Cranes over Seattle

Cranes over Seattle

Seattle is my hometown. Born and bred. We have a historical movement called “Lesser Seattle” which tries to keep people away. We over-emphasize our reputation for rain, hoping that will keep you away. We had a terrible depression in 1970, epitomized by the billboard near our airport “Will the last person leaving Seattle please turn out the lights.” The U-Haul dealers in town were completely out of trailers.

But today, we are miserable failures at being small—Seattle is now the fastest growing city in the country. The city is a forest of construction cranes, and has been for a couple years. The engine of our economy is not just Boeing, as it was in the old days (lumber and fishing in the really old days).

Now we’ve diversified, but Amazon is leading the tech pack these days, building snazzy new 40 story towers downtown for its headquarters. Apartments are being built left and right to accommodate the newly arrived and newly hired. The jobs are a magnet—jobs for construction workers, jobs for tech people, jobs for restaurant and service workers who take care of everyone’s daily needs. So is everyone happy?

No, not at all. You can guess the rub—housing can’t keep up, even with hundreds of new units being built. As supply relative to demand goes down, rents go up. Some can afford it, but many can’t. Even with our $15 minimum wage going into effect, many fully employed Seattleites have to double up in tiny spaces, live in cars, and camp with friends outside town.

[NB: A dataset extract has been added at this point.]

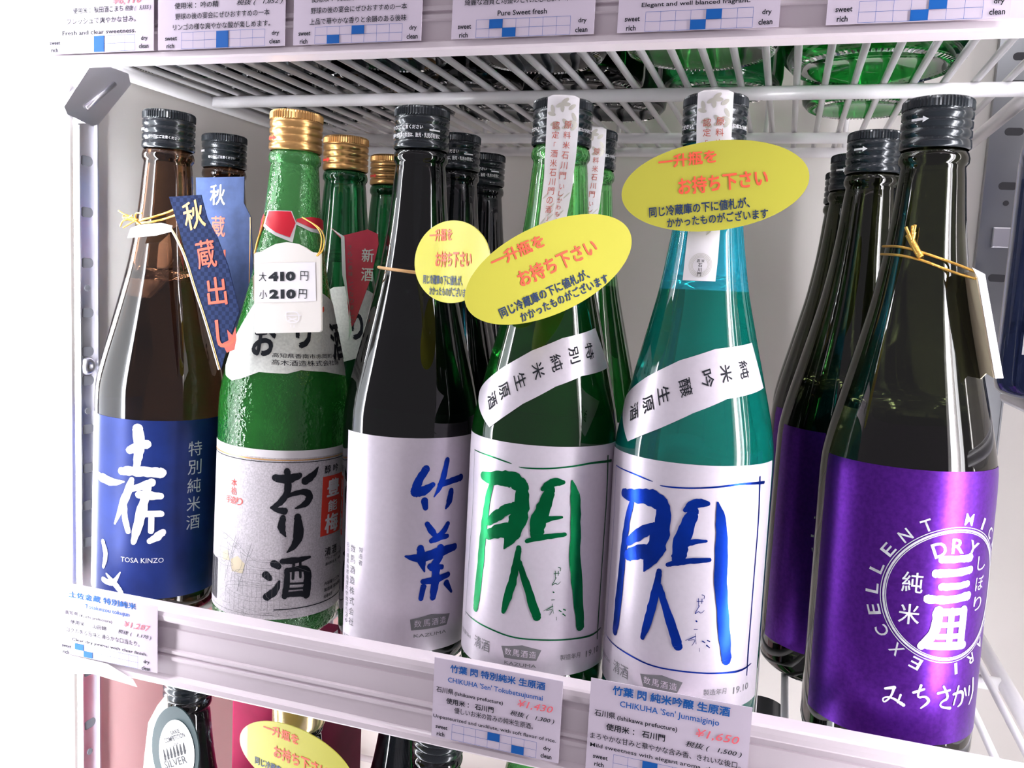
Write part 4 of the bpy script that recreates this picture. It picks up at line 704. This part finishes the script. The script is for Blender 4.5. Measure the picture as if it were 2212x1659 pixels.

A 2015 study by the National Low Income Housing Coalition has created a clear and graphic review of housing problems state by state. They’ve created an interactive map backed up by pages of statistics showing the hourly wage that a household must earn working full time in order to rent a 2 bedroom apartment without paying more than 30% (the amount insurers and financial experts have always suggested is the most someone should pay for housing) of their income for it.

In Washington State, such a household would have to earn almost $22/hr. There are nine other states where the minimum wage would have to be over $20/hr. Think about it—take a look at the report, look up your state and then imagine having a job but no home. A lot of people don’t have to imagine it—they’re living it.